To support production, I documented all encounter changes in a centralized Level Design Document, providing QA and developers with a clear reference for validation and alignment. This ensured that even with the added complexity of modifiers, the experience remained testable and reliable.

The result was a system that supports high replayability while preserving balance and design integrity across the full trilogy.

UFO Robot Grendizer – The Feast of the Wolves (2024)

Technical Level Designer on the Nintendo Switch port of UFO Robot Grendizer: The Feast of the Wolves, focused on streaming optimization and visual consistency.

Bringing an open-world experience to the Nintendo Switch meant rethinking how the world was structured and delivered to the player. As a Technical Level Designer on UFO Robot Grendizer: The Feast of the Wolves, my work focused on making large environments feel seamless despite strict hardware constraints.

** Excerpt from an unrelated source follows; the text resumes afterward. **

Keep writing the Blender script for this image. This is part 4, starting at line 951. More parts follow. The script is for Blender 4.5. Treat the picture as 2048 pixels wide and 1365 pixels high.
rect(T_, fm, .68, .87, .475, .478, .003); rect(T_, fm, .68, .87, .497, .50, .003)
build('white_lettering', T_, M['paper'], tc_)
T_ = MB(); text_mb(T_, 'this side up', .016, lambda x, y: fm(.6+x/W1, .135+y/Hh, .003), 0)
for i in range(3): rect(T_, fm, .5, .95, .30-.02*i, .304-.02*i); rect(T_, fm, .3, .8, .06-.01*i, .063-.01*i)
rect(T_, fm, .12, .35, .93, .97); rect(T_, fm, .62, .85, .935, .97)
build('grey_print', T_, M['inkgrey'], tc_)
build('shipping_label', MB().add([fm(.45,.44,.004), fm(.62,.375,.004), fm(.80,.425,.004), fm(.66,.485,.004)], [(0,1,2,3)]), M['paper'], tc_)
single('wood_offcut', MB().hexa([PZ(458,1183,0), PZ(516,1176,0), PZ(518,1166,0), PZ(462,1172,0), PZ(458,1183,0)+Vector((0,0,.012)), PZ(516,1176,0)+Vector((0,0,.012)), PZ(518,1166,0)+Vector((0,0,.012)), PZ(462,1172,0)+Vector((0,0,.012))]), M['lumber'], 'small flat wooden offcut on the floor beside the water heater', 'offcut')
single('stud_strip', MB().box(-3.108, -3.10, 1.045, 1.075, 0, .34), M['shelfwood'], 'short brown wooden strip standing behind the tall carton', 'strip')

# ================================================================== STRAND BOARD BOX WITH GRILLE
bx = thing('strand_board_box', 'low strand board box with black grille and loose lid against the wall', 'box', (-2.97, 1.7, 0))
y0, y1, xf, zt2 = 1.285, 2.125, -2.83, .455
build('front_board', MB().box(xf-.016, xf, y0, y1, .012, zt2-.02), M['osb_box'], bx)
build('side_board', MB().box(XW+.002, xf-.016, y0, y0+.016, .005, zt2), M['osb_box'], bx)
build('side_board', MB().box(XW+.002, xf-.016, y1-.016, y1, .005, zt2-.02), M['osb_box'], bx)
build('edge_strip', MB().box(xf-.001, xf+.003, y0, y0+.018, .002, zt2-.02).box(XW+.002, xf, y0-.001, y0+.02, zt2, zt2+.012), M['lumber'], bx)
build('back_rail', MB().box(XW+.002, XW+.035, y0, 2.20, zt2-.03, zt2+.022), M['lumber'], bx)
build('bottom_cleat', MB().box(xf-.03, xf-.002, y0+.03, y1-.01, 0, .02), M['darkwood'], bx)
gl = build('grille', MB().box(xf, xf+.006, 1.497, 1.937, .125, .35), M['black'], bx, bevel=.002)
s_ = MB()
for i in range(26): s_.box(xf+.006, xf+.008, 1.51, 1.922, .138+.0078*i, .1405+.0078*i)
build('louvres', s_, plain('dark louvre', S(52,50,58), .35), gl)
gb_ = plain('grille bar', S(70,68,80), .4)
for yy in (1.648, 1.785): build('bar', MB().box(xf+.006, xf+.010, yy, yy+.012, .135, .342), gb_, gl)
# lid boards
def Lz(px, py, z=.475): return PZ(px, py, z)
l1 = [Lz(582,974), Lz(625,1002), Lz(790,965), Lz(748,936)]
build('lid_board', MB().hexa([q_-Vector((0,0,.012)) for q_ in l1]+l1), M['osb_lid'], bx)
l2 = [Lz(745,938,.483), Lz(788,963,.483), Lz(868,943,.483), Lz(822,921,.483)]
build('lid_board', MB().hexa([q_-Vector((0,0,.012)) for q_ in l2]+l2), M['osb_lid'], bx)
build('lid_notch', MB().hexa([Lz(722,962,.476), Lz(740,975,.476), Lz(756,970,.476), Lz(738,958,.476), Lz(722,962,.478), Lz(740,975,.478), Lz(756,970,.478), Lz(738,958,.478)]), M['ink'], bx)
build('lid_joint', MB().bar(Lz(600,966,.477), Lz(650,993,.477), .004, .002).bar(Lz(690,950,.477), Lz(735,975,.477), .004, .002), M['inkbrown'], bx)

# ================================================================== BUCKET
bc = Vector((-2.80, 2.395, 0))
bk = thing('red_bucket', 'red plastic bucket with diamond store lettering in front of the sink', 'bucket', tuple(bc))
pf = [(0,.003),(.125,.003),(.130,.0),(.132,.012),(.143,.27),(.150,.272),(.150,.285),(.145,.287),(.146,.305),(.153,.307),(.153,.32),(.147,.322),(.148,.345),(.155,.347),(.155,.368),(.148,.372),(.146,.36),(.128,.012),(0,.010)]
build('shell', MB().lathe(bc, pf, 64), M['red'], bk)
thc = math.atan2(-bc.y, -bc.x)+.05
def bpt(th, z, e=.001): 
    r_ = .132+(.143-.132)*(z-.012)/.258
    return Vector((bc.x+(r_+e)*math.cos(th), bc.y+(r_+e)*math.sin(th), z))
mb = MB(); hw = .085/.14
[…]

I defined streaming areas across six open levels using Unity, carefully controlling when and how sections of the world loaded. The goal was to eliminate visible pop-in and maintain the illusion of a continuous space, often by adjusting level composition and introducing geometry to mask transitions without affecting pacing.

Alongside implementation, I worked closely with programmers to guide improvements in streaming tools and workflows, and communicated solutions and design challenges to stakeholders through structured presentations. Performance validation was a key part of the process, organizing profiling data to track FPS, CPU, and GPU gains as optimizations were applied.

The result was a more stable and cohesive open-world experience, where technical constraints were handled in a way that remained largely invisible to the player.